* _Work to complete_
Print exactly the lines from the first one down to the line that contains "o.rotation_euler.z = math.atan2(.85, 2.35)", both included, and skip the pictures.

* _Data provided_
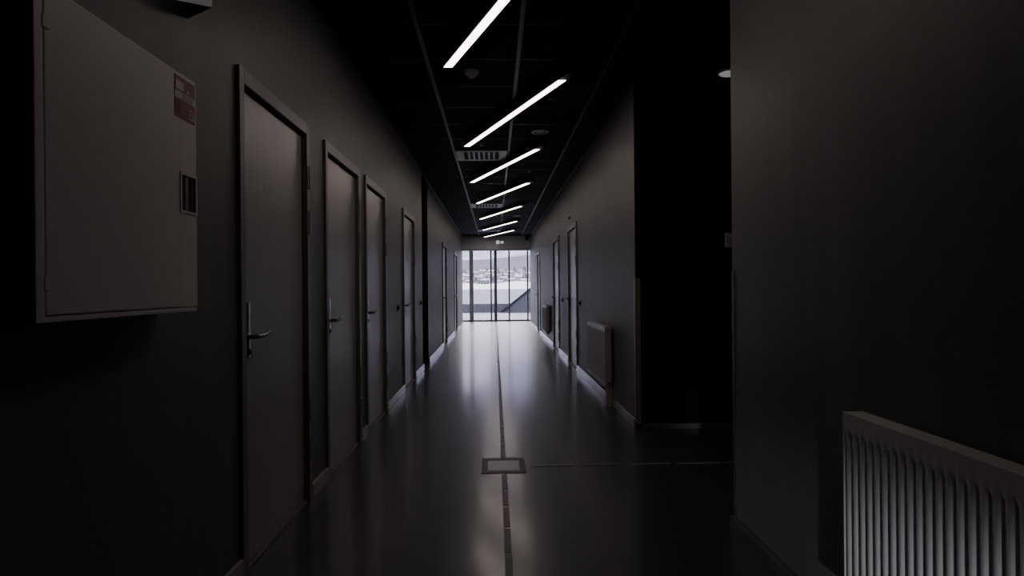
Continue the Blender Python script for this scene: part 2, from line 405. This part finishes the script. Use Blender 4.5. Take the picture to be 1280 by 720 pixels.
# ------------------------------------------------------------------ ceiling lights
LIGHTS = [(-.331, 4.74), (-.305, 7.396), (-.335, 9.926), (-.318, 12.40), (-.32, 15.27), (-.306, 18.2), (-.31, 20.72)]
lab = ['nearest slanting linear ceiling light, cut off by the top edge', 'second slanting linear ceiling light from the viewer, before the first vent', 'third slanting linear ceiling light, just past the first vent',
       'fourth slanting linear ceiling light from the viewer', 'fifth slanting linear ceiling light from the viewer', 'sixth slanting linear ceiling light, beside the farthest vent', 'last slanting linear ceiling light, just before the exit sign']
lp = None
for (x, y), L in zip(LIGHTS, lab):
    if lp is None:
        lp = o = empty('linear_light', (x, y, ZC), L, 'ceiling light', 'slanting linear lights along the corridor ceiling')
        m = MB(); m.box(-.036, .036, -2.66, .012, -.068, -.014, .002); m.build('housing', M['housing'], o)
        m = MB(); k_ = .028*.85/2.35; m.prism([(-.028, k_, -.0715), (.028, -k_, -.0715), (.028, -2.50-k_, -.0715), (-.028, -2.50+k_, -.0715)], (0, 0, .0115)); m.build('diffuser', M['diff'], o)
        for yy in (-2.2, -.45): MB().lathe([(.012, -.016), (.012, 0)], (0, yy, 0), n=12).build('ceiling_mount', M['housing'], o)
    else:
        o = copy_tree(lp); o.location = (x, y, ZC); o['label'] = L
    o.rotation_euler.z = math.atan2(.85, 2.35)

# vents: one ceiling tile with seven long slots
vl = ['slotted grey air vent beyond the second light, nearest of the ceiling vents', 'slotted grey air vent beside the fourth ceiling light', 'slotted grey air vent beside the sixth ceiling light, farthest one']
vp = None
for y, L in zip((7.93, 12.97, 18.8), vl):
    if vp is None:
        vp = o = empty('air_vent_panel', (-.155, y, ZC), L, 'air vent', 'slotted ceiling vents')
        m = MB(); W, D = .636, .6; n_ = 7; x0 = -W/2+.095; st_ = (W-.19)/n_
        m.box(-W/2, W/2, 0, .05, -.012, -.002, .002); m.box(-W/2, W/2, D-.05, D, -.012, -.002, .002)
        m.box(-W/2, x0, .05, D-.05, -.012, -.002); m.box(W/2-.095, W/2, .05, D-.05, -.012, -.002)
        for k in range(1, n_): m.box(x0+k*st_-.011, x0+k*st_+.011, .05, D-.05, -.012, -.002)
        m.build('grille', M['vent'], o)
        m = MB(); m.box(-W/2+.01, W/2-.01, .01, D-.01, -.003, 0); m.build('throat', M['ventdark'], o)
    else:
        o = copy_tree(vp); o.location = (-.155, y, ZC); o['label'] = L

o = empty('smoke_detector', (-.165, 5.02, ZC), 'grey cone-shaped smoke detector beside the nearest ceiling light', 'smoke detector')
MB().lathe([(.052, 0), (.056, -.008), (.054, -.024), (.046, -.03)], (0, 0, 0)).build('detector_base', M['white'], o, True)
MB().lathe([(.04, -.03), (.042, -.036), (.028, -.05), (.012, -.062), (.004, -.064)], (0, 0, 0)).build('sensing_head', M['white'], o, True)
def speaker(loc, L):
    o = empty('ceiling_speaker', loc, L, 'speaker', 'round ceiling speakers')
    MB().lathe([(.072, -.004), (.074, -.010), (.092, -.010), (.095, 0)], (0, 0, 0)).build('rim', M['white'], o, True)
    MB().lathe([(.0, -.002), (.071, -.005), (.071, 0)], (0, 0, 0)).build('speaker_grille', M['rail'], o, True)
speaker((.51, 7.0, ZC), 'round dark ceiling speaker right of the second light')
speaker((.54, 15.2, ZC), 'round ceiling speaker between the fifth and sixth lights')
def sprinkler(loc, L):
    o = empty('sprinkler', loc, L, 'sprinkler', 'small ceiling sprinklers')
    MB().lathe([(.032, 0), (.03, -.006), (.012, -.010)], (0, 0, 0), n=18).build('escutcheon', M['rail'], o, True)
    m = MB(); m.tube([(0, 0, -.006), (0, 0, -.016)], .008, 10); m.tube([(.009, 0, -.012), (.012, 0, -.02), (0, 0, -.028)], .003, 8); m.tube([(-.009, 0, -.012), (-.012, 0, -.02), (0, 0, -.028)], .003, 8)
    m.build('frame_arm', M['grey'], o, True)
    MB().lathe([(.022, -.028), (.022, -.031)], (0, 0, 0), n=18).build('deflector', M['grey'], o)
sprinkler((.51, 5.69, ZC), 'small sprinkler head just right of the near end of the second light')
sprinkler((.51, 9.31, ZC), 'small sprinkler head right of the third light')
sprinkler((-.137, 7.55, ZC), 'small sprinkler head just before the nearest vent')
o = empty('downlight', (1.885, 5.05, ZC), 'round pale downlight in the alcove ceiling, half hidden by the near wall corner', 'downlight')
MB().lathe([(.082, -.006), (.084, -.014), (.098, -.012), (.105, 0)], (0, 0, 0)).build('rim', M['white'], o, True)
MB().lathe([(.002, -.030), (.045, -.027), (.074, -.019), (.083, -.008), (.083, 0)], (0, 0, 0)).build('lens', M['down'], o, True)

# exit sign
ex = empty('exit_sign', (.185, YEND-.004, 2.69), 'small green and white exit sign on the grey header', 'sign')
m = MB(); m.box(-.14, .14, -.035, 0, -.072, .072, .004); m.build('sign_box', M['white'], ex)
m = MB(); m.box(-.13, .13, -.037, -.034, -.064, .064); fc = m.build('sign_face', M['exit'], ex)
m = MB(); yb, yt = -.0395, -.0368
m.box(-.124, -.024, yb, yt, -.056, .056)                        # doorway
m.prism([(.122, yb, 0), (.072, yb, .056), (.072, yb, .026), (.022, yb, .026), (.022, yb, -.026), (.072, yb, -.026), (.072, yb, -.056)], (0, .0027, 0))
m.build('doorway_and_arrow', M['exitw'], fc)
m = MB(); yb = -.0415
m.lathe([(.011, 0), (.011, .002)], (-.066, yb, .034), 'y', 14)
for a, b, wd in (((-.07, .02), (-.075, -.008), .012), ((-.075, -.008), (-.055, -.024), .008), ((-.055, -.024), (-.06, -.046), .007), ((-.075, -.008), (-.088, -.028), .008), ((-.088, -.028), (-.105, -.03), .007), ((-.07, .018), (-.048, .006), .006), ((-.07, .018), (-.092, .012), .006)):
    dv = Vector((b[0]-a[0], 0, b[1]-a[1])); nn = Vector((-dv.z, 0, dv.x)).normalized()*wd*.5
    A, B = Vector((a[0], yb, a[1])), Vector((b[0], yb, b[1])); m.prism([A-nn, B-nn, B+nn, A+nn], (0, .002, 0))
m.build('running_figure', M['exit'], fc)
o = empty('dome_camera', (1.075, YEND-.09, 2.80), 'small dark dome camera in the upper right corner by the header', 'camera')
MB().box(-.05, .05, -.05, .09, .02, .10, .006).build('mount', M['black'], o)
MB().lathe([(.06, .02), (.062, 0), (.05, -.035), (.03, -.055), (.004, -.062)], (0, 0, 0)).build('dome', M['black'], o, True)

# wall buttons
def button(x, y, z, s, L):
    o = empty('door_button', (x, y, z), L, 'button', 'small dark wall buttons beside the doors')
    MB().box(*sorted((0, s*.012)), -.022, .022, -.035, .035, .004).build('back_plate', M['black'], o)
    MB().lathe([(.014, .0), (.014, .022), (.010, .026)], (0, 0, 0), 'x', 16, s).build('push_knob', M['black'], o, True)
button(XL, 7.03, .985, 1, 'small dark button on the left wall between the third and fourth doors')
button(XL, 9.20, .99, 1, 'small dark button on the left wall right before the black passage')
button(XR, 8.78, .974, -1, 'small dark button on the right wall between radiator and first door')
button(XR, 11.07, .972, -1, 'small dark button on the right wall between the first two doors')
o = empty('wall_sensor', (XR, 9.95, 2.27), 'tiny grey sensor on the right wall above the first door', 'sensor')
MB().box(-.02, 0, -.03, .03, -.022, .022, .005).build('case', M['grey'], o)
MB().lathe([(.01, 0), (.008, .008)], (-.02, 0, 0), 'x', 12, -1).build('lens', M['black'], o)
o = empty('thermostat', (1.99, ALC[1]-.006, 1.518), 'small pale square control box on the black alcove wall', 'thermostat')
MB().box(-.05, .05, -.024, 0, 0, .122, .004).build('case', M['signw'], o)
MB().box(-.03, .03, -.026, -.023, .03, .085).build('front_plate', M['white'], o)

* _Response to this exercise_
Continue the Blender Python script for this scene: part 2, from line 405. This part finishes the script. Use Blender 4.5. Take the picture to be 1280 by 720 pixels.
# ------------------------------------------------------------------ ceiling lights
LIGHTS = [(-.331, 4.74), (-.305, 7.396), (-.335, 9.926), (-.318, 12.40), (-.32, 15.27), (-.306, 18.2), (-.31, 20.72)]
lab = ['nearest slanting linear ceiling light, cut off by the top edge', 'second slanting linear ceiling light from the viewer, before the first vent', 'third slanting linear ceiling light, just past the first vent',
       'fourth slanting linear ceiling light from the viewer', 'fifth slanting linear ceiling light from the viewer', 'sixth slanting linear ceiling light, beside the farthest vent', 'last slanting linear ceiling light, just before the exit sign']
lp = None
for (x, y), L in zip(LIGHTS, lab):
    if lp is None:
        lp = o = empty('linear_light', (x, y, ZC), L, 'ceiling light', 'slanting linear lights along the corridor ceiling')
        m = MB(); m.box(-.036, .036, -2.66, .012, -.068, -.014, .002); m.build('housing', M['housing'], o)
        m = MB(); k_ = .028*.85/2.35; m.prism([(-.028, k_, -.0715), (.028, -k_, -.0715), (.028, -2.50-k_, -.0715), (-.028, -2.50+k_, -.0715)], (0, 0, .0115)); m.build('diffuser', M['diff'], o)
        for yy in (-2.2, -.45): MB().lathe([(.012, -.016), (.012, 0)], (0, yy, 0), n=12).build('ceiling_mount', M['housing'], o)
    else:
        o = copy_tree(lp); o.location = (x, y, ZC); o['label'] = L
    o.rotation_euler.z = math.atan2(.85, 2.35)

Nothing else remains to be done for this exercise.